> **Collected data**

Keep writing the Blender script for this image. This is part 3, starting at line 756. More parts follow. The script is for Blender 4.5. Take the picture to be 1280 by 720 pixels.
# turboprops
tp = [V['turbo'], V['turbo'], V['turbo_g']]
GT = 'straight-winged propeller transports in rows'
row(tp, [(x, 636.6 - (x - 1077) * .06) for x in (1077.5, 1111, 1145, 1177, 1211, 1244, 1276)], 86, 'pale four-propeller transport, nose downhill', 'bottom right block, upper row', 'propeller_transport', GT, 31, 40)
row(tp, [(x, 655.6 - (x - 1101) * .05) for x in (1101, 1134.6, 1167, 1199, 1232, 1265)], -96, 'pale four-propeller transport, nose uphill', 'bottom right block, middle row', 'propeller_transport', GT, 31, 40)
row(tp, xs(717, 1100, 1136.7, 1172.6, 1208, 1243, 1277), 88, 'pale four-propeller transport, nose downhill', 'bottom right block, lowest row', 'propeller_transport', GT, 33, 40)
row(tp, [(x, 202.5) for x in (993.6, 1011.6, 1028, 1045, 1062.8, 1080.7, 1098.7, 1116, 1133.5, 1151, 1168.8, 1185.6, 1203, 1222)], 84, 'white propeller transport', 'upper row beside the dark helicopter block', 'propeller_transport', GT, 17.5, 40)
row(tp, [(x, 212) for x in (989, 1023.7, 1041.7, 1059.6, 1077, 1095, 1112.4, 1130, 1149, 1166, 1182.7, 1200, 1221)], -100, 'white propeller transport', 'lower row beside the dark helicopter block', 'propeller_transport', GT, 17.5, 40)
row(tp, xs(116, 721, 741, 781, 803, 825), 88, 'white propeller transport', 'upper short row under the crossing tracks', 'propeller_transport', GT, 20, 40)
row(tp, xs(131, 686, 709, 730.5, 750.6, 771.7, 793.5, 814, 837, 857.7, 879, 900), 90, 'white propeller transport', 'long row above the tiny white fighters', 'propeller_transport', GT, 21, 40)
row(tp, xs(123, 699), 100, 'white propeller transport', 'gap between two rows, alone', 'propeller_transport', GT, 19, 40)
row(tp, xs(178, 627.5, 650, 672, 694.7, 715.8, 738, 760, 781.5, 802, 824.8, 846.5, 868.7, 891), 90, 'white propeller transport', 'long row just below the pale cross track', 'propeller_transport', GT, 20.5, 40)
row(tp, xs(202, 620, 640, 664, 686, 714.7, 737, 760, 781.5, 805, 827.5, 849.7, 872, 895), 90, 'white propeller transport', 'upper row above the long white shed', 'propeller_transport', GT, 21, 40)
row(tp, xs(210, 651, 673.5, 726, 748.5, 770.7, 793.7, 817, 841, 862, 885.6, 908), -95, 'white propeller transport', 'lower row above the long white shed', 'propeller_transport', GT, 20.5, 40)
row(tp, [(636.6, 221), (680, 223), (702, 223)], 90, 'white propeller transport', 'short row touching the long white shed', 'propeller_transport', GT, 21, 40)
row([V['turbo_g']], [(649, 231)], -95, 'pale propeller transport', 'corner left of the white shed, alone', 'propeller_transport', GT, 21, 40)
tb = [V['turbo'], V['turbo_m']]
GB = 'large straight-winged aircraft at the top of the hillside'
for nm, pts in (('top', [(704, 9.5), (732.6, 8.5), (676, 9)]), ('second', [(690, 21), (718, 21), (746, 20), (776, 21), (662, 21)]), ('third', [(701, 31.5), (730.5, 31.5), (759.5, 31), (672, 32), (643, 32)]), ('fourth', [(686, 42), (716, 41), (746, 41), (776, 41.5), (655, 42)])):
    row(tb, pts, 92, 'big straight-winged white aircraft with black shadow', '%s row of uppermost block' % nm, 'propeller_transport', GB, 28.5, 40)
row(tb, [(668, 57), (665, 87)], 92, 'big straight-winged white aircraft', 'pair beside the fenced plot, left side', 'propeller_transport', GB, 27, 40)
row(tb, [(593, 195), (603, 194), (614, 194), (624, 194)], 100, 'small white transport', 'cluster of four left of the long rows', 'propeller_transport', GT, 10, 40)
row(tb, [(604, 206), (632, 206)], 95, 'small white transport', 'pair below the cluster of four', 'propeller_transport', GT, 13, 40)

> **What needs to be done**
Your task is to repeat the data exactly; please include every line.

> **Exercise result**
Keep writing the Blender script for this image. This is part 3, starting at line 756. More parts follow. The script is for Blender 4.5. Take the picture to be 1280 by 720 pixels.
# turboprops
tp = [V['turbo'], V['turbo'], V['turbo_g']]
GT = 'straight-winged propeller transports in rows'
row(tp, [(x, 636.6 - (x - 1077) * .06) for x in (1077.5, 1111, 1145, 1177, 1211, 1244, 1276)], 86, 'pale four-propeller transport, nose downhill', 'bottom right block, upper row', 'propeller_transport', GT, 31, 40)
row(tp, [(x, 655.6 - (x - 1101) * .05) for x in (1101, 1134.6, 1167, 1199, 1232, 1265)], -96, 'pale four-propeller transport, nose uphill', 'bottom right block, middle row', 'propeller_transport', GT, 31, 40)
row(tp, xs(717, 1100, 1136.7, 1172.6, 1208, 1243, 1277), 88, 'pale four-propeller transport, nose downhill', 'bottom right block, lowest row', 'propeller_transport', GT, 33, 40)
row(tp, [(x, 202.5) for x in (993.6, 1011.6, 1028, 1045, 1062.8, 1080.7, 1098.7, 1116, 1133.5, 1151, 1168.8, 1185.6, 1203, 1222)], 84, 'white propeller transport', 'upper row beside the dark helicopter block', 'propeller_transport', GT, 17.5, 40)
row(tp, [(x, 212) for x in (989, 1023.7, 1041.7, 1059.6, 1077, 1095, 1112.4, 1130, 1149, 1166, 1182.7, 1200, 1221)], -100, 'white propeller transport', 'lower row beside the dark helicopter block', 'propeller_transport', GT, 17.5, 40)
row(tp, xs(116, 721, 741, 781, 803, 825), 88, 'white propeller transport', 'upper short row under the crossing tracks', 'propeller_transport', GT, 20, 40)
row(tp, xs(131, 686, 709, 730.5, 750.6, 771.7, 793.5, 814, 837, 857.7, 879, 900), 90, 'white propeller transport', 'long row above the tiny white fighters', 'propeller_transport', GT, 21, 40)
row(tp, xs(123, 699), 100, 'white propeller transport', 'gap between two rows, alone', 'propeller_transport', GT, 19, 40)
row(tp, xs(178, 627.5, 650, 672, 694.7, 715.8, 738, 760, 781.5, 802, 824.8, 846.5, 868.7, 891), 90, 'white propeller transport', 'long row just below the pale cross track', 'propeller_transport', GT, 20.5, 40)
row(tp, xs(202, 620, 640, 664, 686, 714.7, 737, 760, 781.5, 805, 827.5, 849.7, 872, 895), 90, 'white propeller transport', 'upper row above the long white shed', 'propeller_transport', GT, 21, 40)
row(tp, xs(210, 651, 673.5, 726, 748.5, 770.7, 793.7, 817, 841, 862, 885.6, 908), -95, 'white propeller transport', 'lower row above the long white shed', 'propeller_transport', GT, 20.5, 40)
row(tp, [(636.6, 221), (680, 223), (702, 223)], 90, 'white propeller transport', 'short row touching the long white shed', 'propeller_transport', GT, 21, 40)
row([V['turbo_g']], [(649, 231)], -95, 'pale propeller transport', 'corner left of the white shed, alone', 'propeller_transport', GT, 21, 40)
tb = [V['turbo'], V['turbo_m']]
GB = 'large straight-winged aircraft at the top of the hillside'
for nm, pts in (('top', [(704, 9.5), (732.6, 8.5), (676, 9)]), ('second', [(690, 21), (718, 21), (746, 20), (776, 21), (662, 21)]), ('third', [(701, 31.5), (730.5, 31.5), (759.5, 31), (672, 32), (643, 32)]), ('fourth', [(686, 42), (716, 41), (746, 41), (776, 41.5), (655, 42)])):
    row(tb, pts, 92, 'big straight-winged white aircraft with black shadow', '%s row of uppermost block' % nm, 'propeller_transport', GB, 28.5, 40)
row(tb, [(668, 57), (665, 87)], 92, 'big straight-winged white aircraft', 'pair beside the fenced plot, left side', 'propeller_transport', GB, 27, 40)
row(tb, [(593, 195), (603, 194), (614, 194), (624, 194)], 100, 'small white transport', 'cluster of four left of the long rows', 'propeller_transport', GT, 10, 40)
row(tb, [(604, 206), (632, 206)], 95, 'small white transport', 'pair below the cluster of four', 'propeller_transport', GT, 13, 40)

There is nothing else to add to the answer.